Brodsky est un jeune « luftmensch » (un merveilleux mot yiddish qui désigne quelqu’un qui vit littéralement de « l’air du temps ») qui traverse l’Europe avec sa sœur Olga et qui, chemin faisant, croise à Vienne un journaliste dandy à la plume redoutée : Theodor Herzl, de plus en plus actif autour d’une idée qu’il n’a pas créée mais qui devient de plus en plus prégnante à mesure que monte l’antisémitisme ambiant, de l’Affaire de Damas (1840), aux pogroms sanglants de Russie consécutifs à l’assassinat du tsar Alexandre II (1881), à l’Affaire Dreyfus (1894) : le nationalisme sioniste.
Réalité lumineuse
Brodsky va enquêter sur ce personnage fantasque, un juif laïc, républicain voire anticlérical [1], parfaitement assimilé dans la société austro-hongroise, mais qui se rend compte que la symbiose judéo-européenne est une illusion dangereuse pour les Juifs eux-mêmes. Il pense aussi que la création d’un état juif annihilerait De Facto tout antisémitisme. On sait ce qu’il en est aujourd’hui…

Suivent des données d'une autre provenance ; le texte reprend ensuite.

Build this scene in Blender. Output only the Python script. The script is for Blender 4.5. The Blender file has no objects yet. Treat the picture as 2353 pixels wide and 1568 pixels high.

La création de l’état d’Israël –qui fête cette année ses 70 ans- est avant tout l’émanation d’une idée comme le rappelle Theodor Herzl dans L’État juif : « Personne n’est assez fort ou assez riche pour transplanter un peuple d’un endroit à un autre. Seule une idée peut y parvenir. L’idée de l’État a cette force. Tout au long de leur longue et tragique histoire, les Juifs n’ont cessé d’entretenir ce rêve royal : "L’an prochain à Jérusalem". C’est là notre vieux proverbe. Il convient maintenant de montrer que le rêve peut devenir une réalité lumineuse. »
Expressionniste
L’écrivain Camille deToledo, dont c’est le premier roman graphique, pour lui comme pour son dessinateur, rend très bien cette « Alya » (littéralement « montée » en hébreu) d’un juif européen vers cette terre d’Israël que son promoteur ne verra jamais naître.
Il illustre le « rêve » qui, à ses débuts du moins, butte contre la réalité intangible de la politique. Le dessinateur russe Alexander Pavlenko nous restitue non seulement les images fantomatiques d’un continent entretemps disparu dans la tourmente de la Shoah, mais il fixe, comme les ions d’argent sur une antique plaque photographique, le dur halo d’une lumière crue cernée de traits noirs expressionnistes qui renforcent encore davantage sa dimension tragique.